New Delhi: The Supreme Court-appointed panel in its report submitted to the court on Monday recommended doing away with “outdated and unscientific water application techniques” in a bid to resolve the longstanding Cauvery water-sharing dispute between Karnataka and Tamil Nadu.
The technical committee, appointed by a bench comprising justices Dipak Misra and U.U. Lalit on 4 October to access the ground realities in the Cauvery basin, agreed that both the states have been facing water shortage.
“This year is the consecutive low-flow year. During the last five years it has been witnessed that three years are low-flow years,” the committee said in its 40-page report. Mint has reviewed a copy of the report.
The report also stated that the inflows in Karnataka’s reservoirs are 49.76 % of the normal flows and 40.75% at Biligundulu, the point of measurement of releases of water to Tamil Nadu as on 13 October. This could mean that Karnataka might have to release 40.75% of water allocated to Tamil Nadu by the Cauvery Water Disputes Tribunal in 2007, as the allocated shares will be proportional to inflow.
Karnataka has declared 42 out of 48 talukas under the Cauvery basin as drought affected. The state has also been at the receiving end of at least six interim rulings by the apex court to release water to Tamil Nadu, which it has unwillingly complied with.
“The infrastructure to deliver water to the farmers is century old and has very low-conveyance efficiency. This needs to be modernised for optimal use of scarce water,” the report stated.
The panel has also noted that farmers in both states are in severe distress and adequate crop compensation must be provided to them. “There has been large number of suicides reported in Karnataka’s Mandya district,” the report said in its assessment of the social aspects of the situation in the Cauvery basin.

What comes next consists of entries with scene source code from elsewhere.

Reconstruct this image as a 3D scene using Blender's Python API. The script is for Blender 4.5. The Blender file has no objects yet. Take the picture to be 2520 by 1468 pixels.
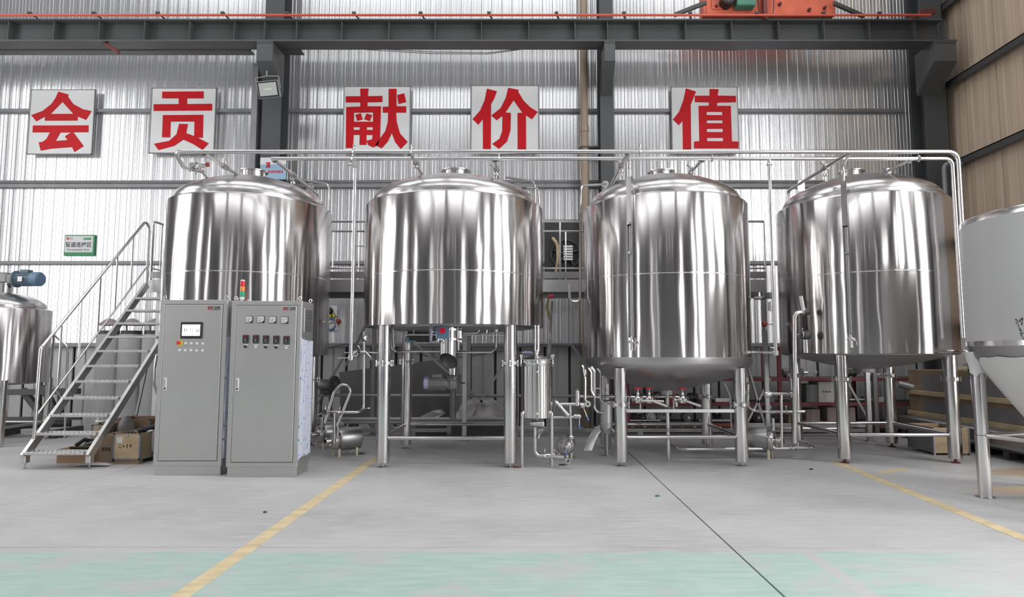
import bpy, bmesh, math, random
from mathutils import Vector, Matrix
from mathutils.geometry import tessellate_polygon
random.seed(7)
C = bpy.context.scene.collection
SC = bpy.context.scene
# ------------------------------------------------------------------ camera
F = 1580.0; PX0 = 1285.0; PY0 = 734.0; H = 1.40
PITCH = math.atan(136.0 / F)
cam = bpy.data.cameras.new('camera'); camo = bpy.data.objects.new('camera', cam); C.objects.link(camo)
cam.sensor_width = 36.0; cam.lens = 36.0 * F / 2520.0
cam.shift_x = (1260.0 - PX0) / 2520.0
cam.clip_start = 0.05; cam.clip_end = 200
camo.location = (0, 0, H); camo.rotation_euler = (math.pi / 2 + PITCH, 0, 0)
SC.camera = camo
# ------------------------------------------------------------------ view, world, hall light
SC.view_settings.view_transform = 'Standard'
try: SC.view_settings.look = 'None'
except Exception: pass
SC.view_settings.gamma = 1.0; SC.view_settings.use_curve_mapping = False
SC.view_settings.exposure = -0.32
w = bpy.data.worlds.new('hall_sky'); SC.world = w; w.use_nodes = True
w.node_tree.nodes['Background'].inputs[0].default_value = (0.86, 0.93, 1.0, 1)
w.node_tree.nodes['Background'].inputs[1].default_value = 1.0
SC.cycles.max_bounces = 8; SC.cycles.glossy_bounces = 4; SC.cycles.diffuse_bounces = 4
SC.cycles.sample_clamp_indirect = 6.0
SC.cycles.use_denoising = True
def area(name, loc, rot, sx, sy, power, col=(1, 1, 1)):
    l = bpy.data.lights.new(name, 'AREA'); l.shape = 'RECTANGLE'; l.size = sx; l.size_y = sy
    l.energy = power; l.color = col
    o = bpy.data.objects.new(name, l); C.objects.link(o); o.location = loc; o.rotation_euler = rot
    return o
HP = math.pi / 2
XL, XR, YB, YF, ZC = -13.0, 8.35, 12.5, -13.0, 13.0     # hall: left, right, back wall, front wall, eaves
# roof lights (translucent strips) and daylight through the windows and the open gate of the hall
for k, x in enumerate((-9.5, -4.5, 0.5, 5.5)):
    area('skylight', (x, 7.2, ZC - 0.06), (0, 0, 0), 4.2, 5.0, 230, (0.98, 0.99, 1.0)); area('skylight', (x, -3.4, ZC - 0.06), (0, 0, 0), 4.2, 5.0, 260, (0.98, 0.99, 1.0))
for (x, wdt, pw) in ((-9.8, 1.6, 260), (-6.6, 0.5, 80), (-4.6, 1.2, 150), (-1.6, 0.25, 80), (-0.3, 0.2, 70), (1.1, 0.3, 90), (5.4, 1.9, 650)):
    area('front_daylight', (x, YF + 0.12, 5.6), (HP, 0, math.pi), wdt, 10.0, pw * 1.75)
for (y, ln, pw) in ((5.6, 0.9, 260), (3.3, 1.3, 380), (-0.6, 1.5, 520), (-4.6, 1.2, 300)):
    area('side_daylight', (XR - 0.12, y, 4.9), (0, HP, 0), 8.6, ln, pw * 1.3)
for (y, ln, pw) in ((7.2, 4.4, 520), (0.5, 0.8, 120), (-5.0, 0.8, 120)):
    area('side_daylight', (XL + 0.12, y, 5.0), (0, -HP, 0), 8.0, ln, pw * 1.3)
# ------------------------------------------------------------------ helpers
def at(px, py, Y):
    cx = (px - PX0) / F; cy = (PY0 - py) / F
    dy = math.cos(PITCH) - cy * math.sin(PITCH); dz = math.sin(PITCH) + cy * math.cos(PITCH)
    s = Y / dy
    return Vector((cx * s, Y, H + s * dz))
def zat(py, Y): return at(PX0, py, Y).z
def xat(px, py, Y): return at(px, py, Y).x
def onfloor(px, py):
    cx = (px - PX0) / F; cy = (PY0 - py) / F
    dy = math.cos(PITCH) - cy * math.sin(PITCH); dz = math.sin(PITCH) + cy * math.cos(PITCH)
    s = -H / dz
    return Vector((cx * s, s * dy, 0.0))
V = Vector
ORG = {}
def empty(name, loc):
    o = bpy.data.objects.new(name, None); C.objects.link(o); o.location = loc
    o.empty_display_size = 0.1
    ORG[o.name] = Vector(loc); return o
def tag(o, label=None, cat=None, group=None, kind=None):
    if label: o['label'] = label
    if cat: o['category'] = cat
    if group: o['group'] = group
    if kind: o['kind'] = kind
    return o
def thing(name, label, cat, loc=(0, 0, 0), group=None):
    return tag(empty(name, loc), label, cat, group)
def fillet(pts, rad, n=5):
    pts = [Vector(p) for p in pts]; out = [pts[0]]
    for i in range(1, len(pts) - 1):
        a, b, c = pts[i - 1], pts[i], pts[i + 1]
        d1 = (a - b); d2 = (c - b); l1, l2 = d1.length, d2.length
        if l1 < 1e-6 or l2 < 1e-6: continue
        d1 /= l1; d2 /= l2
        ang = d1.angle(d2)
        if ang > math.pi - 0.05: out.append(b); continue
        t = min(rad / math.tan(ang / 2), l1 * 0.49, l2 * 0.49)
        p1, p2 = b + d1 * t, b + d2 * t
        for k in range(n + 1):
            s = k / n
            out.append((1 - s) ** 2 * p1 + 2 * s * (1 - s) * b + s * s * p2)
    out.append(pts[-1]); return out
def frame_of(d):
    d = d.normalized()
    u = Vector((0, 0, 1)) if abs(d.z) < 0.95 else Vector((1, 0, 0))
    a = d.cross(u).normalized(); b = a.cross(d).normalized()
    return a, b
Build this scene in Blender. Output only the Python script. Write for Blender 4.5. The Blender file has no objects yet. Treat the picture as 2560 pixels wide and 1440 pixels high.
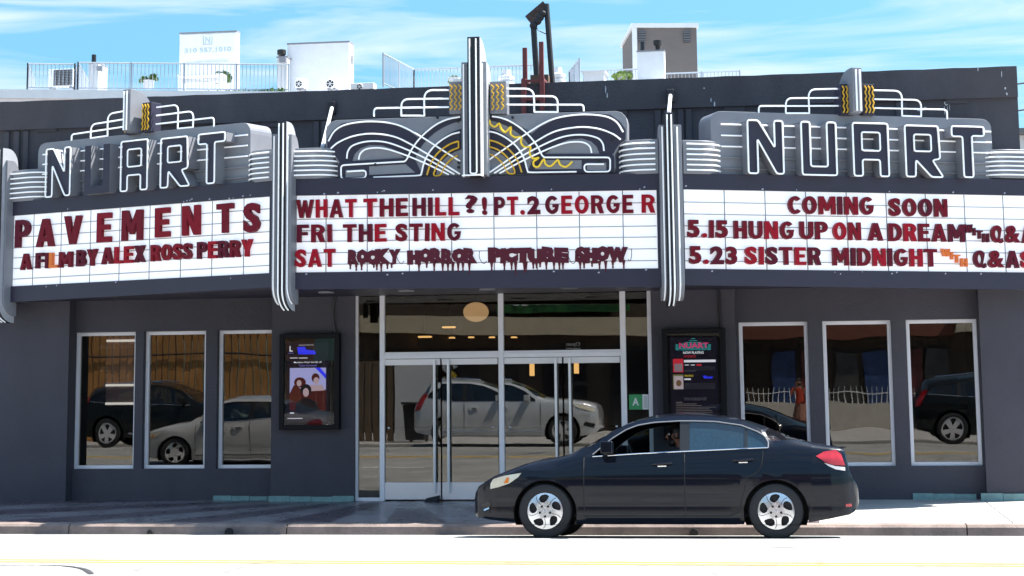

The nine-member committee is headed by G.S. Jha, chairperson of the Central Water Commission (CWC), and also comprises members nominated by Karnataka, Tamil Nadu, Puducherry and Kerala.
The court formed the panel after the central government opposed its proposal to form the Cauvery Management Board (CMB) to resolve the Cauvery river water dispute. The CMB was conceived by the final award of the Cauvery Water Disputes Tribunal in 2007 in which it determined the utilisable quantum of water of the Cauvery at 740 tmcft. Of this, Karnataka is entitled to 270 tmcft, Tamil Nadu (419 tmcft), Kerala (30 tmcft), Puducherry (7 tmcft) and around 14 tmcft is meant for environmental purposes. The Centre notified the award in 2013, but did not constitute a CMB.
The Centre’s case was that the tribunal’s award is itself under challenge by both the states, and in any case, the court does not have the jurisdiction to entertain appeals on inter-state river water disputes under the Constitution.
The case will be heard next on 18 October.